“I wanted to be named Zaxxon when I was very-very little…”
In this meet the team spotlight, we’ll sit down with Ninja Forms’ resident Editor-in-chief, Quay. Reserved, inquisitive, peaceful, and generally laid-back, our interviewer does the Lord’s work in pulling answers to all the “tough questions”. We hope that you’ll take a seat and join us, as we get to know Content Ninja Quay.
For those unable to listen to the audio version of Getting to Know You, an abbreviated transcript of this riveting Q&A session can be found below:
1. What would you name your boat if you had one?
Quay: “Boat.”
2. What will finally break the internet?
Q: “Something to do with Rule 34.”
3. Which fictional character would be the most boring to meet in real life?
Q: “Papa Smurf”
4. What is the best and worst purchases you’ve ever made?
Q: “My favorite recent purchase is my hybrid Camry. Valid. Worst purchase? Probably some kind of crappy technology I don’t remember anymore.”
5. If you had to change your name, what would your new name be, and why would you choose that name?
Q: “I wanted to be named Zaxxon when I was very-very little, because I had this Sega arcade handheld…this predated the gameboy. It was this ship game where you would fly through space past these obstacles. I asked my mom if I could change my name, but she shot it down.”
6. What problem or situation did TV / movies make you think would be common, but when you grew up you found out it wasn’t?
Q: “At one point I was fairly certain that Cobra Commander might take over the world. It was a very real possibility when I was 6 or 7.”

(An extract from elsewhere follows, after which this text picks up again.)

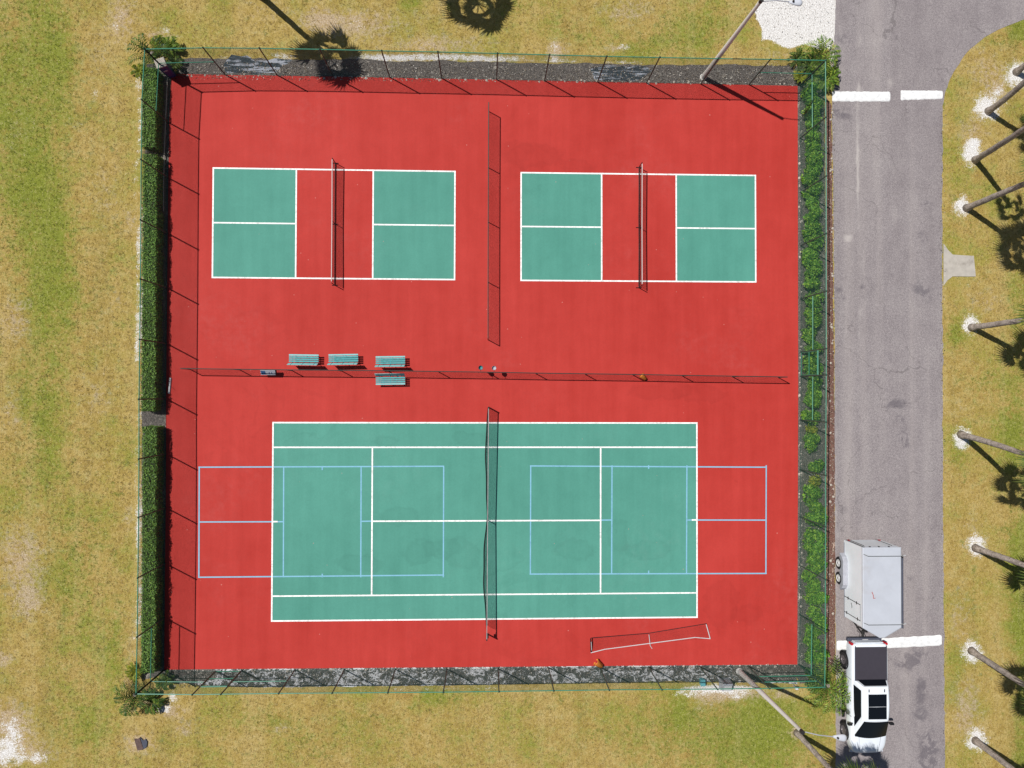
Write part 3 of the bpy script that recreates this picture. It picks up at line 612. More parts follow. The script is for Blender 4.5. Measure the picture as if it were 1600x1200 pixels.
# ------------------------------------------------------------------ low divider fences
def divider(label, posts, end, h=1.26):
    P_ = [at(*p, .03) for p in posts]
    root = empty('divider_fence', label, 'fence', P_[0], 'low chain link dividers on the court')
    for p in P_: MB().tube([(p.x, p.y, .03), (p.x, p.y, h)], .026, 8).build('post', M['grey_steel'], root)
    MB().tube([(p.x, p.y, h) for p in P_], .026, 8).build('top_rail', M['grey_steel'], root)
    m_ = MB()
    for a, b in zip(P_, P_[1:]): uvpanel(m_, a, b, .05, h-.02)
    m_.build('mesh_panel', M['chain_grey'], root); return root
divider('long low grey divider fence running left to right across the court', [(297, 577), (375, 578), (456, 579), (534, 579.7), (607, 580.3), (686, 581.5), (762, 582.5), (837.5, 584), (914.5, 585), (989, 586), (1066, 587.5), (1144.5, 588.7), (1216, 589.8)], 0)
divider('low grey chain link divider running up and down between the two pickleball courts', [(763.5, 174), (763, 262), (762.7, 347), (762.5, 441), (762.5, 531)], 0)
# ------------------------------------------------------------------ nets
def net_cloth(parent, ax, x0, y0, y1, ztop, zbot, bulge, n=60, mrows=8, mat='net'):
    m_ = MB(); uv = []
    for i in range(n+1):
        for k in range(mrows+1):
            t = i/n; u = k/mrows; y = y0+(y1-y0)*t; zt, zb = ztop(t), zbot(t)
            m_.v.append((x0+bulge(t, u), y, zt+(zb-zt)*u))
    for i in range(n):
        for k in range(mrows):
            a = i*(mrows+1)+k; m_.f.append((a, a+1, a+mrows+2, a+mrows+1))
            y_ = [abs(y1-y0)*i/n, abs(y1-y0)*(i+1)/n]; z_ = [k/mrows, (k+1)/mrows]
            uv += [(y_[0], z_[0]), (y_[0], z_[1]), (y_[1], z_[1]), (y_[1], z_[0])]
    m_.uv = uv; return m_.build('net', M[mat], parent)
def strip(parent, name, pts, r, mat, n=6): return MB().tube(pts, r, n).build(name, M[mat], parent)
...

7. What is the dumbest way you’ve been injured?
Q: “Shooting that Kenatee video a couple of years ago. I was chasing after the Kenatee through the hallway and I broke my little toe on the doorframe.”
8. If you could know the absolute and total truth to one question, what question would you ask?

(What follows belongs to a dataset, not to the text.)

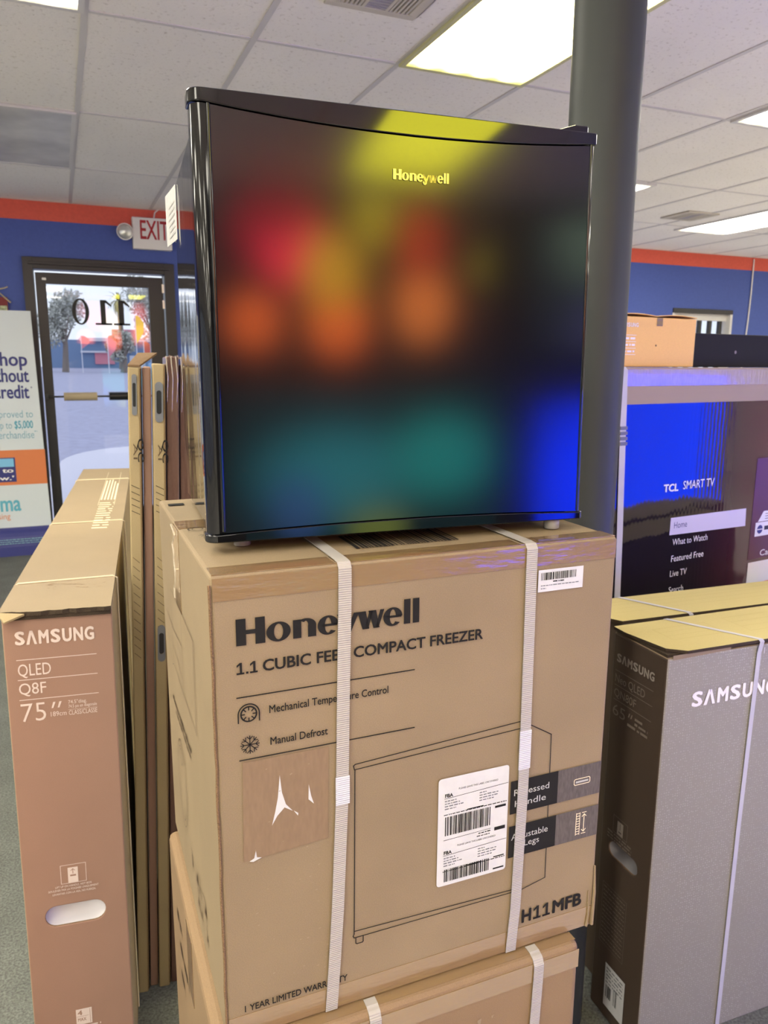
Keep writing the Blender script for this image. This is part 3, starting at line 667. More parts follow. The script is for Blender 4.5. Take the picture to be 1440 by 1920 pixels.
# ================================================================== freezer stack
BX = (0.1198, 0.7164, EYE-0.7364); BYAW = -0.0082; BW, BD, BH = 0.486, 0.4413, 0.533
t = thing('freezer_carton', 'strapped kraft carton with printed freezer drawing, directly under the black freezer', 'box', BX, BYAW)
mb = MB(); mb.box(0, BW, 0, BD, 0, BH, m_kraft); mb.build('carton_body', t, bevel=0.004, seg=3)
g = G((0, 0, 0), (1, 0, 0), (0, 0, 1), 0.0012)
heavy_logo(g, 0.0235, 0.459, 0.2000, 0.0278, m_ink); g.build('wordmark_lettering', t, 'heavy black wordmark')
figure_one(g, 0.0229, 0.4287, 0.0078, 0.0124, m_ink); g.rect(0.0325, 0.4287, 0.0348, 0.0023+0.4287, m_ink); figure_one(g, 0.0365, 0.4287, 0.0078, 0.0124, m_ink); g.text('CUBIC FEET COMPACT FREEZER', 0.0495, 0.304, 0.4287, 0.0124, m_ink, 0.02); g.build('product_lettering', t, 'black capitals naming the contents')
g.line([(0.0225, 0.404), (0.2185, 0.4045)], 0.0013, m_ink); g.line([(0.0233, 0.3352), (0.2195, 0.3355)], 0.0013, m_ink)
g.text('Mechanical Temperature Control', 0.0551, 0.1876, 0.3823, 0.0084, m_ink, 0.008)
g.text('Manual Defrost', 0.0555, 0.1179, 0.3468, 0.0084, m_ink, 0.008)
c = (0.0339, 0.385); g.ring(c, 0.0115, 0.0115, 0.0102, 0.0102, m_ink, 0, 180); g.rect(c[0]-0.0115, c[1]-0.009, c[0]-0.0102, c[1], m_ink); g.rect(c[0]+0.0102, c[1]-0.009, c[0]+0.0115, c[1], m_ink)
g.ring(c, 0.0088, 0.0088, 0.0072, 0.0072, m_ink)
for k in range(8):
    a = math.pi*k/4; g.line([(c[0]+0.0045*math.cos(a), c[1]+0.0045*math.sin(a)), (c[0]+0.0072*math.cos(a), c[1]+0.0072*math.sin(a))], 0.0012, m_ink)
c = (0.0342, 0.3512)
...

Q: “What is the sound of one hand clapping?”
9. What’s the most useless talent you have?
Q: “Not being able to think up good abstract answers on the fly.”
10. Where is the worst smelling place you’ve been?
Q: “Probably some bathroom somewhere. Oh gosh, Crüefest [Mötley Crüe festival], it was in Atlanta and there was this bathroom and there was this one big trough, it was U shaped, and yeah…I’m done thinking about that.”
11. What sport would be the funniest to add a mandatory amount of alcohol to?
Q: “Golf. Golf would be funny if everyone were plastered.”
12. What hobby would you get into if time and money were NOT an issue?
Q: ” Space travel.”
13. What job would you be terrible at?
Q: “I can think of so many. Oh gosh…international diplomacy.”
14. What movie would be greatly improved if it were made into one long epic rap battle?
Q: “I think you could do virtually anything to improve the [Star Wars] prequels.”
15. First think of a product. Now, what would be the absolute worst brand name for that product?
Q: “Toothbrush. …I don’t think I can say that while I’m being recorded…I-I-I-I don’t know. I can’t recover from that.”
16. If five-year-old you suddenly found themselves inhabiting your current body, what would your five-year-old self do first?
Q: “Probably go play in the dirt, because that was a-lot of fun when I was five.”
17. What are some fun and interesting alternatives to war that countries could settle their differences with?
Q: “Having rap battles with Donald Trump.”
18. Is a hotdog a sandwich? Elaborate.
Q: “I mean if you want it to be-if you feel very strongly about calling your hotdog a sandwich I don’t see any reason why you shouldn’t be able to. I could see a very legitimate argument either way I suppose.”
19. What is the most boring activity imaginable?
Q: “Watching basketball. All the squeaking really grates on me.”
20. What would be the coolest animal to scale up to the size of a blue whale?
Q: “An aardvark…maybe herds of giant aardvark and we could ride them. Koalas. Hedgehogs…that could be dangerous.”
…But that’s not all, Quay is then subjected to a BONUS round question!
21. If you die and discover in the afterlife that everyone gets to choose a twelve-foot by twelve-foot square to stay in, alone for eternity, without being able to influence or contact the living world, where on Earth would your twelve-foot by twelve-foot square be?
Q: [after much deliberation and humorous contemplating] “Either a coral reef or somewhere in the rainforest…there is sure to be some accidental coffee growing in there.”